CMBS Sales Face $15 Billion Drop on Interest-Rate Jump, S&P Says

Rising interest rates may trim issuance of commercial-mortgage bonds by $15 billion this year, according to Standard & Poor’s.

An increase of 55 basis points on 10-year Treasury yields coupled with a rise of 30 basis points on relative yields on top-ranked securities linked to property loans will put a damper on the resurgent market, S&P analysts led by Howard Esaki said yesterday in a note to clients. The analysts estimate 2013 sales of $65 billion after adjusting for the rising rates.

Commercial-mortgage bond sales that Credit Suisse Group AG says are poised to climb as much as 50% to $70 billion are being checked by investor concern that the Federal Reserve will soon pare $85 billion of monthly bond purchases. The unprecedented stimulus has suppressed interest rates and pushed investors into higher-yielding assets.

Wall Street banks have arranged $37.6 billion of bonds linked to everything from strip malls to Hawaiian resorts this year, according to data compiled by Bloomberg.

Speculation on when the central bank will reduce its stimulus spurred a decline across credit markets last month, pushing the yield on the benchmark 10-year Treasury note to 2.29% on June 11, the highest since April 2012.

JPMorgan Chase & Co. and Barclays Plc sweetened the terms on a $1.2 billion commercial-mortgage bond deal last week, paying investors 410 basis points more than the benchmark swap rate on BBB- bonds maturing in 9.97 years, according to people familiar with the offering who asked not to be identified because terms aren’t public. The debt was initially marketed to yield 375 basis points, or 3.75 percentage points, more than swaps, the people said.

A rise in rates should reduce lending volumes “on the margin,” according to Credit Suisse. The bank isn’t changing its issuance forecast, New York-based analysts led by Roger Lehman said in a report last week.

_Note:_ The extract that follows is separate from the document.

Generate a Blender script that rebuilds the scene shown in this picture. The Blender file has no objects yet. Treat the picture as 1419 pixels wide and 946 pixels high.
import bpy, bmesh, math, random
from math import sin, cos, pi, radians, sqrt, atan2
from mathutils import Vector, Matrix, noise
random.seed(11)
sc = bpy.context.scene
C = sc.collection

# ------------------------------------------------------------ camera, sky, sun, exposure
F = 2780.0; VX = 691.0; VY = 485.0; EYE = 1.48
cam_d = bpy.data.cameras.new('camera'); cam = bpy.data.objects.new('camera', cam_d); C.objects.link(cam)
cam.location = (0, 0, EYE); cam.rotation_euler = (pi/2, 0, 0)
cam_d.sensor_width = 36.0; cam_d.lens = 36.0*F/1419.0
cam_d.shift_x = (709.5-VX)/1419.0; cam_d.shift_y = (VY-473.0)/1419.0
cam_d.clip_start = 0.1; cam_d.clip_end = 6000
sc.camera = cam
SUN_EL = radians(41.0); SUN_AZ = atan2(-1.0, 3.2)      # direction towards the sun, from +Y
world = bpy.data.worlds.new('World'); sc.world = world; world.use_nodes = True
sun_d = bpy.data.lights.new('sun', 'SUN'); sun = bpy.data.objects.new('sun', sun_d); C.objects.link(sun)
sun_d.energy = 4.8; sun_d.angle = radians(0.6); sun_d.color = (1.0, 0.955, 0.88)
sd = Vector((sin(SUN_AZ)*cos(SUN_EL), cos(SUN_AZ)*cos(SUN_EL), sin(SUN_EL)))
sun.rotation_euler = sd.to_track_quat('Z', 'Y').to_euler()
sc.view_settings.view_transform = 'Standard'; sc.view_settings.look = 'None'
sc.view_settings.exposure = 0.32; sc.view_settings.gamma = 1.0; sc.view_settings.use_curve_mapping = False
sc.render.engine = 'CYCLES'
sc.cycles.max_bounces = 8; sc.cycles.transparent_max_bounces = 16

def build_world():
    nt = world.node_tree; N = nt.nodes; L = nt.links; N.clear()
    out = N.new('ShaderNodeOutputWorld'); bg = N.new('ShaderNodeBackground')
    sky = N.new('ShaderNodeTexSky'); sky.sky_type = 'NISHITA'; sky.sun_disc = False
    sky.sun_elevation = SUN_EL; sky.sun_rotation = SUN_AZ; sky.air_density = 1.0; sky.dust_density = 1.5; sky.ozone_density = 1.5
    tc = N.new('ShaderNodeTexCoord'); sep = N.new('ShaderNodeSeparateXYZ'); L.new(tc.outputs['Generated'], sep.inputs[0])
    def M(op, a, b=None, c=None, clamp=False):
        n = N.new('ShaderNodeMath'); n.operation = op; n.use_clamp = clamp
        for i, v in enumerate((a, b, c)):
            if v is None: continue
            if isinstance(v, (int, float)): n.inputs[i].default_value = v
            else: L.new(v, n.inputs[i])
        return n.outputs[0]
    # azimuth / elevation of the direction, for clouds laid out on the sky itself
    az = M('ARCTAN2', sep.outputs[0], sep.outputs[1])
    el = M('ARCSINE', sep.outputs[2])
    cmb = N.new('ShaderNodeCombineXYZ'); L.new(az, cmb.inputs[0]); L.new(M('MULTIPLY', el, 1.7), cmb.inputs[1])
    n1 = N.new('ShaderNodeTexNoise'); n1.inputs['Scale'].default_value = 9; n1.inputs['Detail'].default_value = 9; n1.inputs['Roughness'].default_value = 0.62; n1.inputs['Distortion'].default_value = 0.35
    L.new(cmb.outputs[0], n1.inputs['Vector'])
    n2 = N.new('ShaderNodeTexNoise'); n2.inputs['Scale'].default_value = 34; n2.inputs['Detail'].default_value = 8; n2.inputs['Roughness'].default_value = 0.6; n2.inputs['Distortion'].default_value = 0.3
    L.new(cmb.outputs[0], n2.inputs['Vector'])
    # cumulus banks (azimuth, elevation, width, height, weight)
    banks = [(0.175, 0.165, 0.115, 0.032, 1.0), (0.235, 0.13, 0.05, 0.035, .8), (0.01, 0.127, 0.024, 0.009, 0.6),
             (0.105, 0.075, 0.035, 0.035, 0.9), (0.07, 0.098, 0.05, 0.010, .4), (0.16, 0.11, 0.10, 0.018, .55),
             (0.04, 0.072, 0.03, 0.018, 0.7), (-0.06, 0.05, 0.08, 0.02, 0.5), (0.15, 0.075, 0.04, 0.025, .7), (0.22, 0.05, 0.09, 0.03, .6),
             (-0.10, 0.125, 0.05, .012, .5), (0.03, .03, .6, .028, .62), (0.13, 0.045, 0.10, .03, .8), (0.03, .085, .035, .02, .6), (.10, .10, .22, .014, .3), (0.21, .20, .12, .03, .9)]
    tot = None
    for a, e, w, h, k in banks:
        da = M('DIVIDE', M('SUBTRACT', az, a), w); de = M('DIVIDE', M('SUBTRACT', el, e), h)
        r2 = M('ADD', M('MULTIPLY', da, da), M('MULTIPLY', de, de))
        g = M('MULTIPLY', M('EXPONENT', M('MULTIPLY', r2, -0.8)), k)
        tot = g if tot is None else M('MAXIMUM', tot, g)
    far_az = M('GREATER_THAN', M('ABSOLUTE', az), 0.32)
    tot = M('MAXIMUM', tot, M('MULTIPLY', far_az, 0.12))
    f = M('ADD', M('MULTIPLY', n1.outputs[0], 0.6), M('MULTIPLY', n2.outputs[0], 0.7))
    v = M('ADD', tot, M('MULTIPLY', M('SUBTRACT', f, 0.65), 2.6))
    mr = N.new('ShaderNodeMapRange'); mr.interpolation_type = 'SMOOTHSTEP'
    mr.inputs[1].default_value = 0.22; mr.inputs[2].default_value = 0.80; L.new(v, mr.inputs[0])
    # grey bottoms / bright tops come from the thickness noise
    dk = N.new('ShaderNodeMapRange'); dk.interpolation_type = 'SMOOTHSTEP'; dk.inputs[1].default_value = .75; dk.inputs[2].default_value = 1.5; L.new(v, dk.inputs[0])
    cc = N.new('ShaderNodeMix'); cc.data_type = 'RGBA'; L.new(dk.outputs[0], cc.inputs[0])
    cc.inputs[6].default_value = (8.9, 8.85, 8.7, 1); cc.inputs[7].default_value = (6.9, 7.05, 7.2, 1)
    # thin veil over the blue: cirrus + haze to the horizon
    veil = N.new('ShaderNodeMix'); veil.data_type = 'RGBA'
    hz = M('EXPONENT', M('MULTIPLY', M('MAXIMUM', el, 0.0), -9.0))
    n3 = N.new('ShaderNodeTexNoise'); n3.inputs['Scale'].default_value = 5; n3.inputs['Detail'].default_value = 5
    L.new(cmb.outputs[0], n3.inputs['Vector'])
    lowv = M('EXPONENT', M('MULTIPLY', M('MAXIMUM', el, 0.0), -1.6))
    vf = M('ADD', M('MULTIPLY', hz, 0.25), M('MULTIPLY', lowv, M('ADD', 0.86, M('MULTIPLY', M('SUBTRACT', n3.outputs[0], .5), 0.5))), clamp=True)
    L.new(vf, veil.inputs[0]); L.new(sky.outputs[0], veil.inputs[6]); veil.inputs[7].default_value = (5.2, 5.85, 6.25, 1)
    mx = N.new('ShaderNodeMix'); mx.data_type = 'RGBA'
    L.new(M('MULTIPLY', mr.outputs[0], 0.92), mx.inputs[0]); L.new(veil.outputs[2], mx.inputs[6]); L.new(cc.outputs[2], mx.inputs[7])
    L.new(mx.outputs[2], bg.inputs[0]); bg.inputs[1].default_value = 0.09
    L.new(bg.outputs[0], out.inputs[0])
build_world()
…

“Rates are so low now relative to historical levels that the recent backup still leaves mortgage rates very attractive,” the analysts said.

The yield on 10-year Treasuries has fallen back to 2.19% as traders await more signals as to whether the U.S. economy is strong enough for the central bank to curb its bond-buying. Fed policy makers gather today for the start of a two-day meeting.